Go ahead peeps. Sell em... I'll happily swipe a couple. :)
1. The vast majority of discrete graphics cards sold are 3GB and lower ( 2GB probably is the norm for mainstream gaming), so unless you see gaming developers, TWIMTBP, and Gaming Evolved moving to quickly alienate HD 6000, HD 7000, GTX 600, and GTX 700 series owners in the next year or so, 3.5GB should be ample for the most part- and where it isn't, it is pretty common practice to lower game image quality. And,
2. "With the passage of time" - say 12 months, the GTX 970 will be at a level that the GTX 670/680/760/770 is at now - EOL'ed and a $200 purchase. Just as GF 104/114 gave way to GK 104, and GK 104 gave way to GM 204, it is near certainty that GP 104/204 will relegate GTX Maxwell to the realms of the mainstream gamer. Well,it was for me four years ago.
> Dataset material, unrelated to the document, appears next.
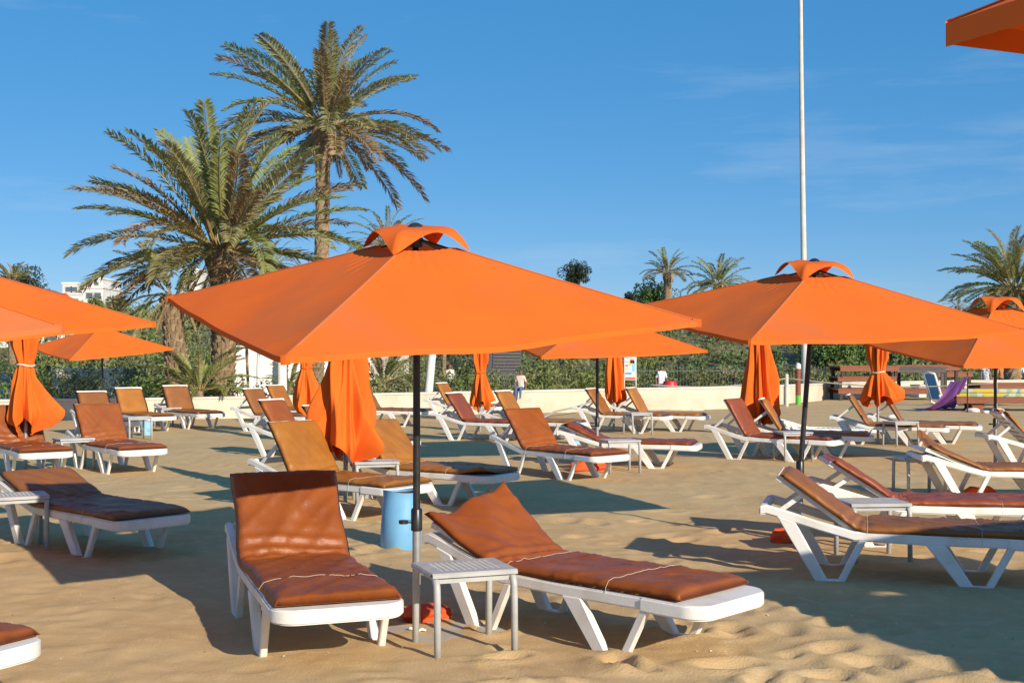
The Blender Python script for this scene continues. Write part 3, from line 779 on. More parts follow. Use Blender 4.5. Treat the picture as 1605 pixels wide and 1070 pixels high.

Are you expecting the GTX 970 to remain a performance segment card for the next 3-4 years?
So for those running SLI, triple SLI, or buying predominantly for an RTS game, I would see the performance drop off as a major disappointment, but is gaming heading in the short term (say the next 12 months) where 3.5+GB of vRAM is the price of entry for the majority games at the majority of game image quality levels for 19x10 (valid for those running at better than 60Hz) and 25x16/1440 gaming?
What matters is the cards market point, a single one at 1440p is still going to be pretty good and serves well at the price point. Its just not going to be as good for as long and it renders the idea of buying 2-3 a little less than optimal since your more likely to hit that 3.5gb limit with that much more power from the extra GPU's.
But I think it will be easier to get 8GB 390X cards for non-crazy prices. AMD seems to facilitate this with their partners.
You can buy Sapphire Vapor-X 8GB R9-290X (and other) GPUs now, and they're not that bad as to price.
8GB NVIDIA based GPUs are not even listed for sale at Newegg.com right now, but I know they exist. (Probably expensive as hell)
I'm not sure that huge amounts of memory will help unless GPU's memory ~bandwidth~ gets a wider highway for data throughput.